Selanjutnya saya dibawa pada bab dimana Jude (16 tahun) pada tahun keduanya di CSA, sedang berdiri di samping patung tanah liat karyanya menghadapi berbagai kritik pedas dari ‘kru tanah liat’—sebutan untuk siswa jurusan seni tanah liat—tahun kedua dan Sandy Ellis, sang master keramik, instruktur tanah liat sekaligus penasihatnya.
Tugas yang sebenarnya adalah membuat karya tanah liat yang mencerminkan potret diri. Karya Jude adalah abstrak: suatu gumpalan tak berbentuk yang ia beri judul Broken Me-Blob No. 8
Nomor delapan karena ini karya ke-delapannya yang selalu pecah setelah proses pengapian. Ia beranggapan bahwa hantu Ibunyalah—Ibunya ternyata sudah meninggal saat itu—yang menjatuhkan semua patung tanah liatnya. Dan ia bertanya-tanya dengan kesal dan dongkol mengapa Ibu sejahat itu? ia menyangka bahwa mungkin Ibu marah karena Noah tidak berhasil masuk CSA.
Dari sudut pandang Jude saat mereka berumur 16 tahun ini saya bisa menangkap bahwa keadaan menjadi berbalik seratus delapan puluh derajat dari apa yang Noah ceritakan tiga tahun lalu. Yang dulunya Noah terasing, kini Jude yang mengisolasi diri dari dunia luar. Hubungannya dengan Noah pun sangat-sangat renggang, tidak sedekat dulu yang bahkan bisa membaca pikiran masing-masing.
Jude selalu merasa seperti… life had dealt her a bad card. Semacam memiliki hipokondria akut dan merasa satu-satunya teman yang ia miliki hanyalah pigmen dari imajinasinya, termasuk Grandma Sweetwine. Ia mengaku mulai bisa melihat Grandma dan bercakap dengannya setelah Ibunya meninggal. Lebih klenik kesannya si Jude ini. Percaya banget dengan ‘bibble’ (bukan Bibble) warisan neneknya yang berisi ayat-ayat semacam:
A person in possession of a four-leaf clover is able to thwart all sinister influences (seseorang yang menyimpan clover berdaun empat dapat menghalangi semua pengaruh jahat)
To avoid serious illness, keep an onion in your pocket (untuk menghindari penyakit serius, simpanlah bawang putih dalam kantongmu)

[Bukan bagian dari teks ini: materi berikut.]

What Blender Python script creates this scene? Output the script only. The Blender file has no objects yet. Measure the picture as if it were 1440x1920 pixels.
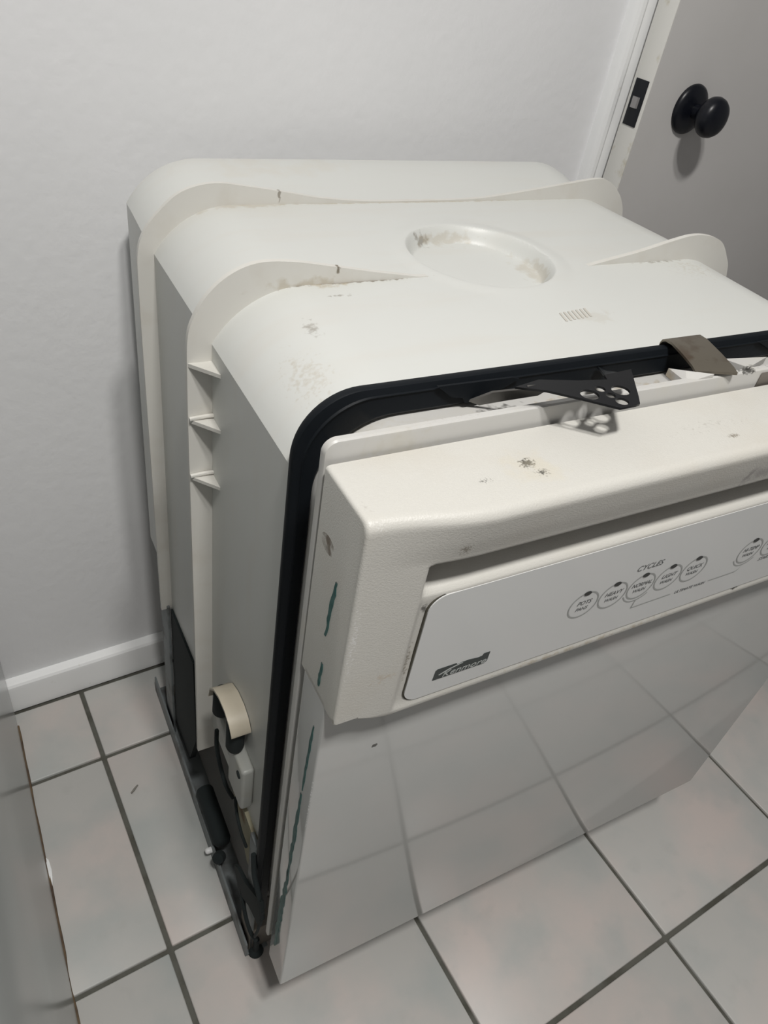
import bpy, bmesh, math, random
from mathutils import Vector, Matrix

random.seed(4)
T = 0.305                       # one floor tile with its joint, in metres
SC = bpy.context.scene
COL = SC.collection

# ------------------------------------------------------------------ camera, light, exposure
F, PITCH, ROLL, YAW = 1411.728, 0.686721, 0.189993, 0.660299
CAM = Vector((-0.310816, -3.269141, 3.526930)) * T
fwd = Vector((math.sin(YAW) * math.cos(PITCH), math.cos(YAW) * math.cos(PITCH), -math.sin(PITCH)))
r0 = Vector((math.cos(YAW), -math.sin(YAW), 0)); u0 = r0.cross(fwd)
rr = r0 * math.cos(ROLL) + u0 * math.sin(ROLL)
uu = -r0 * math.sin(ROLL) + u0 * math.cos(ROLL)
cd = bpy.data.cameras.new('camera'); cam = bpy.data.objects.new('camera', cd); COL.objects.link(cam)
cd.sensor_fit = 'VERTICAL'; cd.sensor_height = 36.0; cd.lens = 36.0 * F / 1920.0
cd.clip_start = 0.02
M3 = Matrix((rr, uu, -fwd)).transposed()
cam.matrix_world = Matrix.Translation(CAM) @ M3.to_4x4()
SC.camera = cam

w = bpy.data.worlds.new('world'); SC.world = w; w.use_nodes = True
w.node_tree.nodes['Background'].inputs[0].default_value = (0.9, 0.95, 1.0, 1)
w.node_tree.nodes['Background'].inputs[1].default_value = 0.05
SC.view_settings.view_transform = 'Standard'
SC.view_settings.look = 'None'
SC.view_settings.gamma = 1.0
SC.view_settings.use_curve_mapping = False
SC.view_settings.exposure = 0.0
LAMP_W = 15.0
LAMPS = [((-0.30, -4.45, 7.72), 0.6), ((0.35, -4.15, 7.72), 0.5)]     # bulbs of the ceiling lamp, tile units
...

Noah menyebut bibble ini sebagai: an enermous leather bound book stuffed with batshit idea (a.k.a hogwash). LOL
Well, membaca I’ll Give You the Sun ini seperti menyusun puzzle: apa yang terjadi pada selang waktu tiga tahun yang membuat keadaan mereka berbalik 180 derajat. Dengan semua kesalahan-kesalahan dan rahasia yang (ayah, ibu, anak, dan dua pemeran tambahan yang juga penting dalam membentuk plot-twist cerita ini) mereka simpan satu sama lain.
Di tengah-tengah saya mendapati diri saya berkaca-kaca karena merasa relate dengan kesedihan yang Noah/Jude rasakan terkait dengan masalah keluarga mereka.
Novel ini mengajarkan saya tentang kesempatan kedua. Bahwa kita manusia dengan segala kerusakan yang kita alami dan perbuat dalam hidup. Kesalahan-kesalahan yang sudah terjadi, masih ada kesempatan untuk memperbaikinya. To remake the world.
“We are remaking the world, nothing less. Even God, He have to make the world twice. He makes the first world, decide it is a very terrible world He made, so He destroy with the flood. Then He try again, start it all over”
And this quote is my favorite one:
“Or maybe a person is just made up of a lot of people, maybe we’re accumulating these new selves all the time. Hauling them in as we make choices, good and bad, as we screw up, step up, lose our minds, find our minds, fall apart, fall in love, as we grieve, grow, retreat from the world, dive into the world, as we make things, as we break things.”